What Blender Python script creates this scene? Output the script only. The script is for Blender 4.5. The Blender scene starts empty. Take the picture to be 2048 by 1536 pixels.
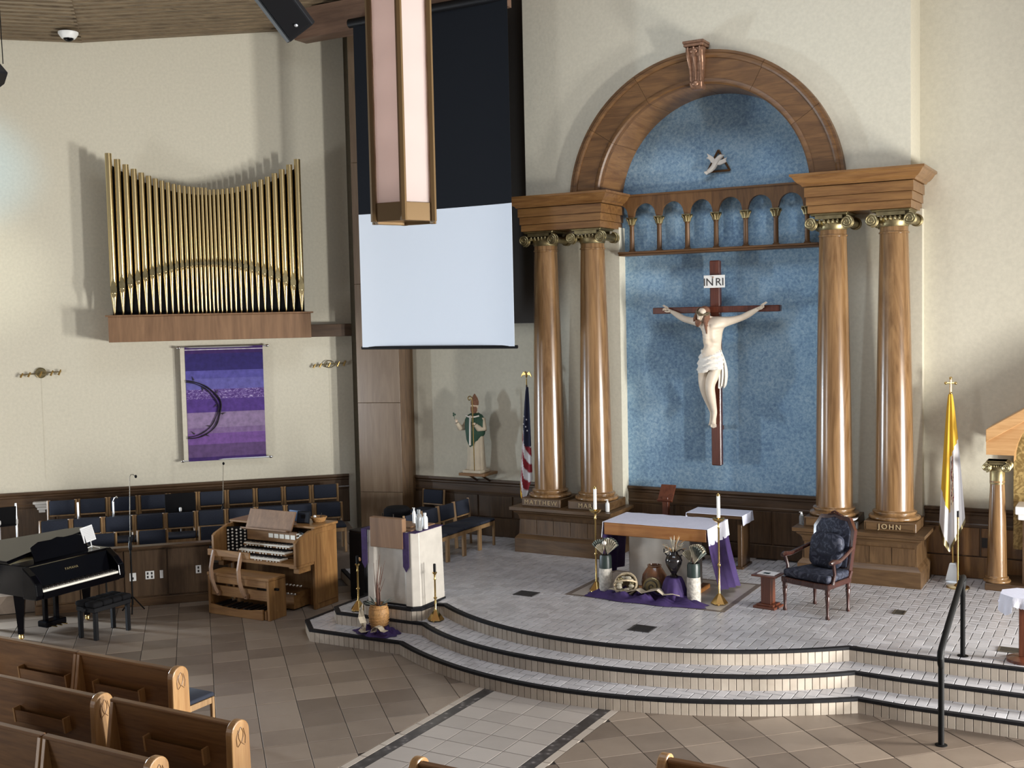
import bpy, bmesh, math, random
from mathutils import Vector, Matrix, noise
random.seed(7)
sc = bpy.context.scene
COL = sc.collection
PI = math.pi
S2 = math.sqrt(0.5)

# ------------------------------------------------------------------ camera
FPX, PITCH, ROLL, YAW = 2263.0, 0.05902, 0.021742, 0.5126
CAMPOS = Vector((5.405, 0.0, 4.0))
def cam_axes():
    cp, sp, cr, sr = math.cos(PITCH), math.sin(PITCH), math.cos(ROLL), math.sin(ROLL)
    ct, st = math.cos(YAW), math.sin(YAW)
    base = Matrix(((1, 0, 0), (0, 0, -1), (0, 1, 0)))
    rx = Matrix(((1, 0, 0), (0, cp, -sp), (0, sp, cp)))
    rz = Matrix(((cr, sr, 0), (-sr, cr, 0), (0, 0, 1)))
    rc = rz @ rx @ base
    m = Matrix(((ct, -st, 0), (st, ct, 0), (0, 0, 1)))
    return rc @ m.transposed()          # world -> (right, down, forward)
RCW = cam_axes()
cam_data = bpy.data.cameras.new('camera')
cam_data.sensor_width = 36.0
cam_data.lens = FPX / 2048.0 * 36.0
cam_data.clip_end = 200
cam = bpy.data.objects.new('camera', cam_data)
COL.objects.link(cam)
rows = [Vector(RCW[i]) for i in range(3)]
R3 = Matrix((rows[0], -rows[1], -rows[2])).transposed()
cam.matrix_world = Matrix.Translation(CAMPOS) @ R3.to_4x4()
sc.camera = cam
def proj(p):                            # only used to rank tiles by their size in view
    c = RCW @ (Vector(p) - CAMPOS)
    if c.z <= 0.1: return None
    return 1024 + FPX * c.x / c.z, 768 + FPX * c.y / c.z, c.z

# ------------------------------------------------------------------ light
world = bpy.data.worlds.new('nave_ambience')
sc.world = world
world.use_nodes = True
bg = world.node_tree.nodes['Background']
bg.inputs[0].default_value = (0.93, 0.95, 1.0, 1)
bg.inputs[1].default_value = 0.23
def area(name, loc, rot, sx, sy, power, col):
    d = bpy.data.lights.new(name, 'AREA')
    d.shape = 'RECTANGLE'; d.size = sx; d.size_y = sy; d.energy = power; d.color = col
    o = bpy.data.objects.new(name, d); COL.objects.link(o)
    o.location = loc; o.rotation_euler = rot
    return o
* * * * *
TASK DETAILS: Exactly reproduce the run of lines from the start of the listing through the line with "S2 = math.sqrt(0.5)", inclusive; pictures are not copied.

RESPONSE FOR THIS EXERCISE:
What Blender Python script creates this scene? Output the script only. The script is for Blender 4.5. The Blender scene starts empty. Take the picture to be 2048 by 1536 pixels.
import bpy, bmesh, math, random
from mathutils import Vector, Matrix, noise
random.seed(7)
sc = bpy.context.scene
COL = sc.collection
PI = math.pi
S2 = math.sqrt(0.5)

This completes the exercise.